2. Templates for Reusable Entity Types

In addition to defining individual entities, the language supports templates that act as blueprints for creating multiple similar objects. Templates help ensure consistency across entities that share common traits.

Example Syntax:

template weapon {
  damage: 0
  weight: 0
}

entity sword extends weapon {
  damage: 10
  weight: 5
}

entity axe extends weapon {
  damage: 12
  weight: 7
}

Here, the template defines a generic weapon with default values for damage and weight. The sword and axe entities extend this template, inheriting its properties but overriding them as necessary. This encourages reuse and reduces duplication in entity definitions.

3. Contextual Data Access

The game world is often dynamic, with players and NPCs interacting with each other and changing the state of the game. To access data in a way that reflects this, we introduce contextual access. Instead of direct access to variables, the language allows querying the context of the game to retrieve or modify data.

Example Syntax:

current_player = get player at "village_square"

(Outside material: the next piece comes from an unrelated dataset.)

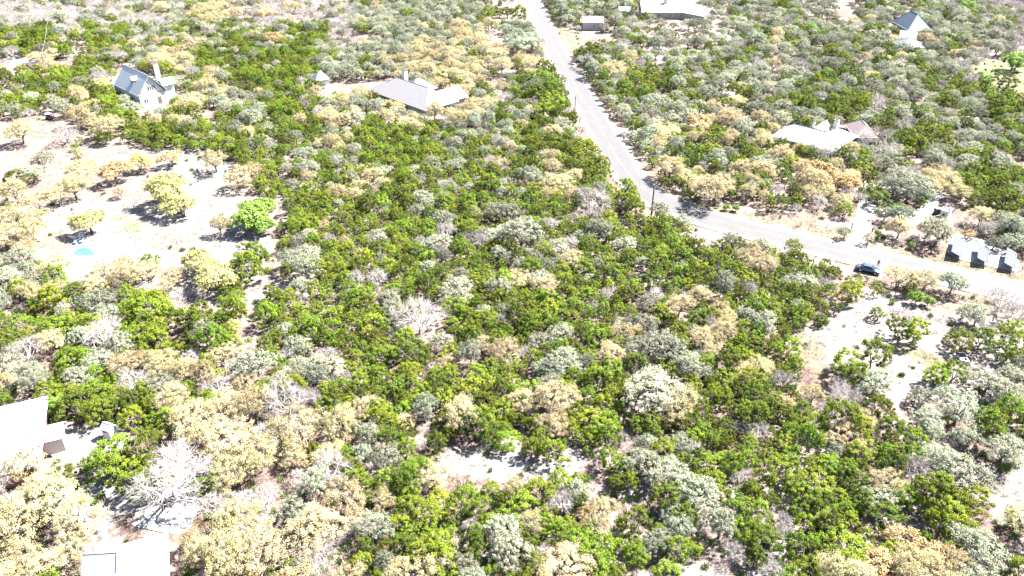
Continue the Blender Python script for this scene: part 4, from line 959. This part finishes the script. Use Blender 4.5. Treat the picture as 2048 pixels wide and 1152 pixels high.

if current_player.health < 50 {
  give potion to current_player
}

npc blacksmith at "forge_weapons" {
  say "Would you like to buy a sword?"
  if player gold > 50 then sell sword to player
}

In this syntax, get player at "village_square" retrieves the current player located in the village square. The contextual access mechanism abstracts the underlying data access, making it easier to interact with game entities based on their location or state.

4. Flexible Data Structures with Dynamic Attributes

Game entities can have dynamic or optional attributes that change over time (e.g., new skills or items added to inventory). The language supports flexible data structures that allow for dynamic attributes to be added or modified at runtime.

Example Syntax:

entity player {
  health: 100
  inventory: []
}

player.inventory.add("healing potion")
player.skills.learn("swordsmanship")

if player.skills.contains("swordsmanship") {
  say "You are skilled with a sword!"
}

Here, the player entity’s inventory and skills can be dynamically modified during gameplay. The .add and .learn methods allow for extending the player’s attributes in a flexible manner without needing explicit class definitions.

5. Event-Driven Data Updates

Data in MUDs is often updated in response to events. The language leverages an event-driven model to handle dynamic updates to game entities.

Example Syntax:

on event "player_enters_room" {
  if player.inventory.contains("torch") {
    light_room()
  } else {
    darken_room()
  }
}

on event "enemy_defeated" {
  player.experience += 100
  player.inventory.add("gold coin")
}

In this event-driven model, data updates (e.g., increasing experience, adding items) are triggered by in-game events such as defeating an enemy or entering a room. This keeps the logic tied closely to gameplay and the dynamic nature of the MUD.

6. Quest and Task Definitions

Quests and tasks are central to many MUDs. Instead of a generic task system, we introduce quest-specific constructs that allow for more structured and narrative-driven quest creation.

Example Syntax:

quest "Find the Lost Sword" {
  steps:
    - go to "cave entrance"
    - defeat "cave_guardian"
    - retrieve "lost_sword"
  
  reward:
    - give "gold coin" to player
    - increase player.experience by 500
}

on quest_complete "Find the Lost Sword" {
  say "You have found the lost sword!"
}

The quest construct defines a series of steps that the player must complete, and the reward specifies what the player receives upon completion. This ties data structures (like quests and rewards) directly into game logic, keeping the flow simple and narrative-driven.

Conclusion: Data Definition in the MUD Language

The proposed data definition constructs provide a flexible, narrative-driven approach to defining and interacting with game entities in a MUD environment. The focus is on readability and fluid interaction with game objects, avoiding the complexity of traditional object-oriented or functional languages.

Key constructs include:

  1. Entity Definitions for game objects like players, NPCs, and items.
  2. Templates to reuse and extend data structures.
  3. Contextual Data Access for interacting with entities based on their in-game location and state.
  4. Flexible Data Structures that allow dynamic attributes to be added or modified during gameplay.
  5. Event-Driven Data Updates to keep the game world responsive and interactive.
  6. Quest and Task Definitions to simplify narrative-driven gameplay.

These constructs, combined with the narrative-driven syntax, provide an expressive and powerful system for building complex MUD worlds in a way that feels natural and intuitive to both developers and non-developers alike.